Come ogni proposta che si rispetti, deve avere dei capisaldi. Per noi sono dei comandamenti da rispettare e che dovrebbero permeare ogni comportamento – personale e professionale. In questa lettera te ne raccontiamo tre.

Primo comandamento. Smettila di metterti al centro del mondo

C’è un detto tra gli UX Designer che dice “Qual è il momento migliore per fare ricerca? Ora”. Chi si occupa di creare la migliore esperienza possibile non si mette al centro dell’attenzione ma sposta, sin da subito, il focus della ricerca sull’unico elemento che ha senso: l’umano.

In questa fase, si lavora per conoscere, capire e ascoltare chi fruirà del nostro operato. In pratica si comprendono i bisogni degli altri, ci si guarda intorno e, se possibile, si tengono a mente due concetti, l’uno la conseguenza dell’altro. Il primo è “Io non sono l’utente”, il secondo è, da interpretare in negativo, lo stereotipo insidioso “Designer knows best“. Entrambi aiutano a non fare affidamento solo sulla propria intuizione e comprensione del mondo. E a uscire dalla propria filter bubble in cui proprio non si respira.

Secondo comandamento. Perché basare la tua visione su presupposti…

…quando puoi basarti su dati e risultati di ricerca?

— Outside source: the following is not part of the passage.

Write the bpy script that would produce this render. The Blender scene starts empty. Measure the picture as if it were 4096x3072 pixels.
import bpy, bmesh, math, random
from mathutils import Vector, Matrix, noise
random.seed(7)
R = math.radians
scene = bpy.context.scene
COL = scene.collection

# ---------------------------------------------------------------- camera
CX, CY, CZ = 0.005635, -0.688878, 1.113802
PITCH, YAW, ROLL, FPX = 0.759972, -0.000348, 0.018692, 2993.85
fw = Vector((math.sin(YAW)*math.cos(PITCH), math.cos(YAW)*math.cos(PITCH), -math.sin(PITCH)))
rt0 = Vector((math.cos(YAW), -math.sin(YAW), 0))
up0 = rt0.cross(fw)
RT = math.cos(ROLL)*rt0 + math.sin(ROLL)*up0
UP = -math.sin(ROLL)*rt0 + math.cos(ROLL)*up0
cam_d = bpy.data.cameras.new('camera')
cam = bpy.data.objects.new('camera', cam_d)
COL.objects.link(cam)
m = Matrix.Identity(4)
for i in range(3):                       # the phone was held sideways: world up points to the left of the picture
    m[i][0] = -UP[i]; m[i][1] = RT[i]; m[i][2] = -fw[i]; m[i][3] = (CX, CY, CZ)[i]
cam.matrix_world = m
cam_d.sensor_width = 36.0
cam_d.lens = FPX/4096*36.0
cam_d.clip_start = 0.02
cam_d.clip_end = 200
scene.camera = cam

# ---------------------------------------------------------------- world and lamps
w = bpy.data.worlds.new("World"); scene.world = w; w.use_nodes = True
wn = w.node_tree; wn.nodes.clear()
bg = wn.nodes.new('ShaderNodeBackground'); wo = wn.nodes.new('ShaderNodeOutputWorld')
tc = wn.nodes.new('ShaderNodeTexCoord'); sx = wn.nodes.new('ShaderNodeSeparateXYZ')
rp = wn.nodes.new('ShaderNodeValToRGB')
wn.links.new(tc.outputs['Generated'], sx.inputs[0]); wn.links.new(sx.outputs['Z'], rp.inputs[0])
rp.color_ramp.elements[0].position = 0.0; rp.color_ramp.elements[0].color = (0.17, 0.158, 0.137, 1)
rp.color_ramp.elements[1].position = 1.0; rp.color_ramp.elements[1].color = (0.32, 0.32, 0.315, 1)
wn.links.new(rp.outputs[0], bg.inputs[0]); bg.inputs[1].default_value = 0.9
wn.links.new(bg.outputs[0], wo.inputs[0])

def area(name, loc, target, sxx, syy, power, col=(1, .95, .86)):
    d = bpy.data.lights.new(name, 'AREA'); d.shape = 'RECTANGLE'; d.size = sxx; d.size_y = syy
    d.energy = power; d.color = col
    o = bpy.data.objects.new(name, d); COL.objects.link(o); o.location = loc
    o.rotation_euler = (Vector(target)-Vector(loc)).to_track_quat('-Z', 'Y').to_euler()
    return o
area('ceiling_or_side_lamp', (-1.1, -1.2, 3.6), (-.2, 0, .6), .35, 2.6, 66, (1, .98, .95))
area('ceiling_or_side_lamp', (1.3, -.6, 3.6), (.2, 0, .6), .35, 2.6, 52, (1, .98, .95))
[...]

L’abbiamo detto prima: la ricerca per lo UX designer sta come al “ciao, come stai” di ognuno di noi. Con quel “ciao, come stai?” vogliamo far sentire a più agio possibile le persone ma allo stesso tempo comunichiamo che siamo disposte ad ascoltare. Ecco, da quell’ascolto otteniamo delle informazioni preziosissime che dirigeranno poi il nostro lavoro.

Sono informazioni che tengono a bada le decisioni creative di pancia (e ce ne sono sempre, eccome!) del designer. Sono evidenze che risolvono in modo effettivo i nodi più cruciali del progetto. E sono, cosa ancor più importante, risultati sì verificati ma che possono variare nel tempo ed evolversi come i gusti e le aspettative degli utenti. Quindi non avere mai paura a fare di nuovo ricerca, a testare il tuo progetto e ad avere altri dati.

Terzo comandamento. O come l’empatia può muovere ogni tua azione

Il fine ultimo dello UX Designer (allarghiamo il campo: di chi si occupa di comunicazione) non è mai creare prodotti che facciano profitto. Portare l’approccio della UX dentro le nostre vite vuol dire agire in modo umano, vedere le cose da un punto di vista diverso dal nostro, mossi dalla risposta dell’altro e dall’empatia – senza mai apparire come uno smargiasso.

Che sia un wireframe (lo scheletro di un sito) o il testo di una newsletter, la molla delle nostre azioni deve essere rendere il più piacevole e semplice l’esperienza di chi sta dall’altra parte, chiunque lui o lei sia. E quindi cercare di essere premurosi, cortesi e inclusivi. In una parola: attenti. A ogni passo che facciamo, sì, ma soprattutto a ogni passo fatto da chi ci sta intorno.

Solo così si allineano i pianeti. Solo così la prova del 9 è superata. Bingo.